*EXERCISE AIM*.
Determine how many lines of the entries contain "script". Reply with that number alone.

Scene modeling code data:
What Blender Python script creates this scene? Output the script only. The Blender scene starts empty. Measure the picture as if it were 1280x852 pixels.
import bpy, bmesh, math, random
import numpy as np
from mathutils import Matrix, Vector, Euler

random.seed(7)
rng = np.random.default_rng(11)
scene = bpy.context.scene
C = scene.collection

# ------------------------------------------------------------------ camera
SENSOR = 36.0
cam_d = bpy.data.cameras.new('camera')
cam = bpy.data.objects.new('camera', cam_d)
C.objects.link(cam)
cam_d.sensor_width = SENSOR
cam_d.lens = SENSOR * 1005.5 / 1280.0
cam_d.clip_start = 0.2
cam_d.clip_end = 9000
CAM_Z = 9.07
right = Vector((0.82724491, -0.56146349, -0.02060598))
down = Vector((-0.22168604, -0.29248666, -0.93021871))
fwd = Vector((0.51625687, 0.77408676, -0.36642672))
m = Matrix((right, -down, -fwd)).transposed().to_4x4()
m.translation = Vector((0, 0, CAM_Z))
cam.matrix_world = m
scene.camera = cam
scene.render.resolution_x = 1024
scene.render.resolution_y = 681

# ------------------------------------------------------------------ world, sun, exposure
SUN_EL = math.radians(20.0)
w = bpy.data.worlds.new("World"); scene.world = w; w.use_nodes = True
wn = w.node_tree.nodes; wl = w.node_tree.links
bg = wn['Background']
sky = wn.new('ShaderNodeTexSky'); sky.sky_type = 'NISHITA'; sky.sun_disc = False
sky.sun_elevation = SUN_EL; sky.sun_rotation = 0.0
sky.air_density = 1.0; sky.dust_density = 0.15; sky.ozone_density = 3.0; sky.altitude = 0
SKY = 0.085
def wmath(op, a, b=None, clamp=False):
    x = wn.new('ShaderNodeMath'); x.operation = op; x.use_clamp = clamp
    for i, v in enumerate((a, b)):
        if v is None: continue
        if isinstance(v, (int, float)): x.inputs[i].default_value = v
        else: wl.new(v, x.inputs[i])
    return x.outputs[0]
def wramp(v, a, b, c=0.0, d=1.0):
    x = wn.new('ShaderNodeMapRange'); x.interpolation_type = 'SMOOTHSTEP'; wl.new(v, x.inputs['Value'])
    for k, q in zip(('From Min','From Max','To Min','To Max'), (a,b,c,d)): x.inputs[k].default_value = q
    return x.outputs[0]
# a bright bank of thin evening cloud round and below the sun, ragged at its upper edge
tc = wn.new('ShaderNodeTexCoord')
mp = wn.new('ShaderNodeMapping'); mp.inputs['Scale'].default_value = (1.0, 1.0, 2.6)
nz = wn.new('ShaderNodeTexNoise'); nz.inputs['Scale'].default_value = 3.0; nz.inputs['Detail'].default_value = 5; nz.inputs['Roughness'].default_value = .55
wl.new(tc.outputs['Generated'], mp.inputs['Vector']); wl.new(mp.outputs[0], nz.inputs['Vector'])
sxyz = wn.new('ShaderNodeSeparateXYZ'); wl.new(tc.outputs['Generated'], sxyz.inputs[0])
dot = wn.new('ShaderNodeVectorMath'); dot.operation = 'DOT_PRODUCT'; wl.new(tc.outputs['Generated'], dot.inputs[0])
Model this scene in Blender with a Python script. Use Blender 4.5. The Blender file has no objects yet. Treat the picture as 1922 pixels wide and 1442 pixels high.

*CORRECT ANSWER*.
2